En 1930 naissent deux hommes, tous deux récipiendaires du prix Nin respectivement en 1970 et 1975, que les lecteurs auront le plaisir de découvrir en traduction française. Que ce soit grâce aux trois tomes de La Toison d’or qui retracent sur cinq siècles le destin d’une famille serbe d’origine aroumaine ou à l’étrange L’homme qui mangeait la mort qui décrit comme le titre l’indique un drôle de métier méconnu, les éditions Agone offrent un aperçu de l’œuvre protéiforme d’un écrivain qui dut se résoudre à l’exil et poussa son dernier soupir à Londres en 1992, Borislav Pekić. Quant aux éditions Points, elles affichent sur leur catalogue le plus célèbre des romans de Miodrag Bulatović, Le Coq rouge, l’histoire de Muharem qui décide de fuir l’oppression et de partir à la conquête du vaste monde, son volatile sous le bras. Mais avant de partir, il a la fâcheuse idée d’assister au mariage de celle dont il était secrètement amoureux… Branimir Sćepanović (1937-2020) excellera lui aussi dans l’art subtil des métaphores angoissantes où il est difficile de ne pas discerner l’avenir de l’ex-Yougoslavie. Dans La Bouche pleine de terre, judicieusement republié par les éditions Tusitala après une première édition chez L’Âge d’homme en 1975, soit un an après sa parution, il est question d’un homme que d’autres poursuivent et insultent sans la moindre raison.

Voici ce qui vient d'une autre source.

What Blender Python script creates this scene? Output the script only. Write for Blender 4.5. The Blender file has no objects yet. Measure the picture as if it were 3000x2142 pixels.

Le salut ne viendra pas de là où l’on attendait. Il faudra citer aussi Mirko Kovač (1938-2013) qui reçut le prix Tucholsky remis par le PEN-Club suédois tout autant en reconnaissance de son talent qu’en soutien suite au harcèlement dont il avait été victime. La Ville dans le miroir, récit autobiographique et nostalgique d’une enfance passée à Dubrovnik, est disponible aux éditions M.E.O. Encore mentionner Borislav Jovanović, né en 1941 à Danilovgrad, pour son travail en faveur de la littérature monténégrine, aussi bien pour la défense de la langue que pour son talent de dénicheur de jeunes talents. La nouvelle génération s’incarne d’ailleurs sous les traits d’Ognjen Spahić, qui vit le jour dans la capitale Podgorica en 1977, et qui fut couronné en 2014 par le prix de Littérature de l’Union européenne pour La Tête pleine de joies, un recueil de nouvelles qui tente d’élucider le processus de création littéraire (éditions Gaïa).